## begin

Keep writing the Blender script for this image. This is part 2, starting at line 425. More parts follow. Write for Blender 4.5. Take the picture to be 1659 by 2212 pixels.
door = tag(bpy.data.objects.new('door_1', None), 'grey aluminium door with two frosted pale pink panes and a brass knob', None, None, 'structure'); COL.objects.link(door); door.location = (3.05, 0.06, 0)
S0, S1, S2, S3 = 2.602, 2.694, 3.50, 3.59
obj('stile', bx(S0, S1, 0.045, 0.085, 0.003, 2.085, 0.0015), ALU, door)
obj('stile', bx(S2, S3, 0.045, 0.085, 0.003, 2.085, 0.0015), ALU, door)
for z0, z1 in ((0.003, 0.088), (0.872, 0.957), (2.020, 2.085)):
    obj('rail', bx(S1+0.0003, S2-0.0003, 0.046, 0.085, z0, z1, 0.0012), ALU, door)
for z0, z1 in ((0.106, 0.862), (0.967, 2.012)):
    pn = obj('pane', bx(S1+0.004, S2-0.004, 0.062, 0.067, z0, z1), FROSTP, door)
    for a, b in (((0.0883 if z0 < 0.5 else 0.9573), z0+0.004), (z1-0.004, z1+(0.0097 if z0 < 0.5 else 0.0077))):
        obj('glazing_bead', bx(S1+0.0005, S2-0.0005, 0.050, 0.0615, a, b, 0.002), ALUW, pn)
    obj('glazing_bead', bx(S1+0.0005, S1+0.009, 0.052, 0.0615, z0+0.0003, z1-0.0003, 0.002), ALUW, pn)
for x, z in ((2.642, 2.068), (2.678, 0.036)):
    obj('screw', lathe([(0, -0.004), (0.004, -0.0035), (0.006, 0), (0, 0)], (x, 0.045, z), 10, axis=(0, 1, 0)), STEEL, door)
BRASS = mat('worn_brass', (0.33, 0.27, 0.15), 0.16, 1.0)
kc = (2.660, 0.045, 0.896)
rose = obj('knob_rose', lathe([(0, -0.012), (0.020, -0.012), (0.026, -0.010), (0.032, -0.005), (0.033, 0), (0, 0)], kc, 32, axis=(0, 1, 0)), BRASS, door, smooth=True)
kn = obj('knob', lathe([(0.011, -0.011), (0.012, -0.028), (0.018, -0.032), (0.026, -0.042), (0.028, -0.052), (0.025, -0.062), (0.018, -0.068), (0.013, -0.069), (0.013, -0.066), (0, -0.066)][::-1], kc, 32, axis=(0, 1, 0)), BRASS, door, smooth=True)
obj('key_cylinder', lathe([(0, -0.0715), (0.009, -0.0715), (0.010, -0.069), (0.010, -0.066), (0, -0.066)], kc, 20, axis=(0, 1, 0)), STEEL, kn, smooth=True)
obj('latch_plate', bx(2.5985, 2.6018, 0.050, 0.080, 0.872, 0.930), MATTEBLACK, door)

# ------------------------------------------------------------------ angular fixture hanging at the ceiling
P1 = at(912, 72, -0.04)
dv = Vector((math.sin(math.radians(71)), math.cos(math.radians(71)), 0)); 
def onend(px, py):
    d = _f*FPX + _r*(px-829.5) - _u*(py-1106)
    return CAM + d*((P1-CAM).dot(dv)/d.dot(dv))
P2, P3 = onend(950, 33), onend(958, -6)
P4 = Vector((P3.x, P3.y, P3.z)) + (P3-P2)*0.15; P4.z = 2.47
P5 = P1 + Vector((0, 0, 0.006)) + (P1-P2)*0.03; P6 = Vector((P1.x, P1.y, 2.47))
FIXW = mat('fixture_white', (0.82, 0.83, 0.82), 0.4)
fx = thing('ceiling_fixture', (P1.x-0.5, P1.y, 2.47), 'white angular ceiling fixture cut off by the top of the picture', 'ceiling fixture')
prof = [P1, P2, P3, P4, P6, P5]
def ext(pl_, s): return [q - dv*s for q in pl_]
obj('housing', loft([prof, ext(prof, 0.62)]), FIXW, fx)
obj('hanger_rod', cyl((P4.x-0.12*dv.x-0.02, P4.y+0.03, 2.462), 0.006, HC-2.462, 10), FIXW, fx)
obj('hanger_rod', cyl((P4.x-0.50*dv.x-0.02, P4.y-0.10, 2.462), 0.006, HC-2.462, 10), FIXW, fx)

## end

Exercise details:
Copy every line of the listing that contains the word "picture".

The solution:
Keep writing the Blender script for this image. This is part 2, starting at line 425. More parts follow. Write for Blender 4.5. Take the picture to be 1659 by 2212 pixels.
fx = thing('ceiling_fixture', (P1.x-0.5, P1.y, 2.47), 'white angular ceiling fixture cut off by the top of the picture', 'ceiling fixture')